James Joyce’s grandson has publicly condemned the coin produced by the Irish government to commemorate the celebrated author – and described it as an insult.

Stephen James Joyce is outraged by the image of his grandfather on the commemorative coin issued by Ireland’s Central Bank.

The coin sold out on Friday, just two days after 10,000 were issued.

Red faced government officials have already admitted that it contains an error in the quotation used from the third episode of Ulysses.

Now the writer’s grandson has also condemned the image of Joyce on the coin and blasted the authorities for failing to consult fully with the family.

Speaking to the Irish Independent newspaper, Joyce described the circumstances of the coin’s issuing as ‘one of the greatest insults to the Joyce family that has ever been perpetrated in Ireland’.

He also complained about a lack of consultation with him and the James Joyce estate by the Central Bank over the coin.

Stephen James Joyce said the first he heard of it was in a communication last September.

When he attempted to contact the person concerned it turned out he was no longer at the bank. He said another brief communication arrived in March, which contained no further information.

Joyce said: “Had I seen the coin, or an image of it, the error would have been spotted.
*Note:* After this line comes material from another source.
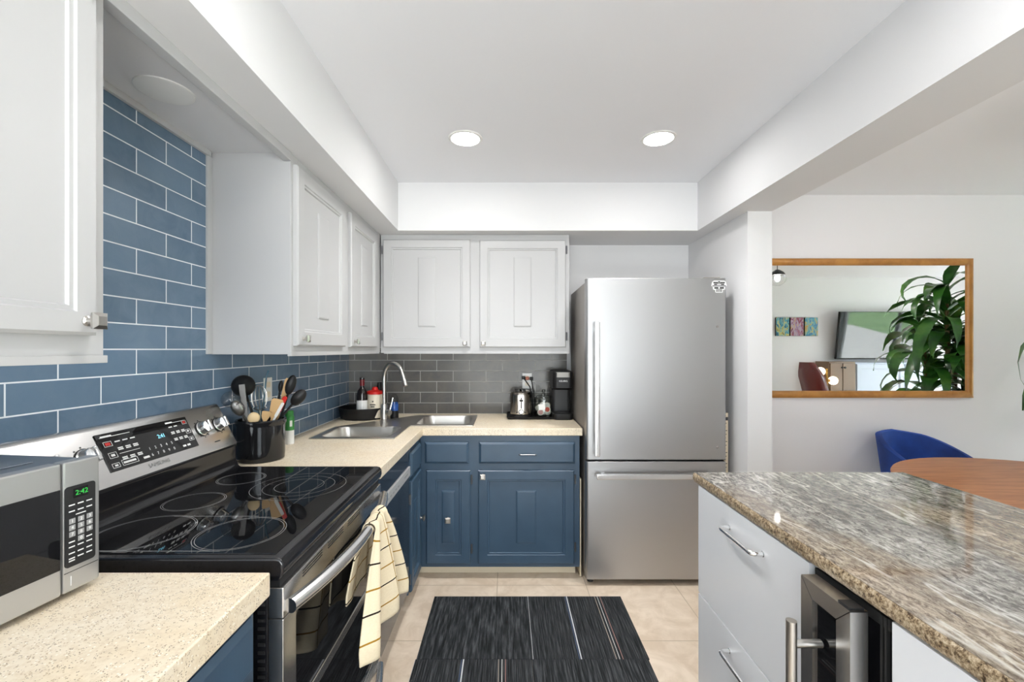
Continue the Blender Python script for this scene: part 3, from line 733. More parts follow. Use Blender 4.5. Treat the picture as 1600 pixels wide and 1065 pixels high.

The report says he also expressed anger at the image of his grandfather on the coin, describing it as ‘the most unlikely likeness of Joyce ever produced’.

The paper says he cited photographs of Joyce taken by photographers such as Gisèle Freund and Berenice Abbott, and asked why these had not been used as models.

The grandson noted a further problem with the coin as it was issued on April 10th, the anniversary of the death of his grandmother, Nora Joyce. He described this decision as highly insensitive and offensive.

Joyce added that the bank’s behaviour over the coin formed part of a pattern of Irish mistreatment of the memory of James Joyce going back to the failure of the State to send any representative to his grandfather’s funeral in Zurich in 1941.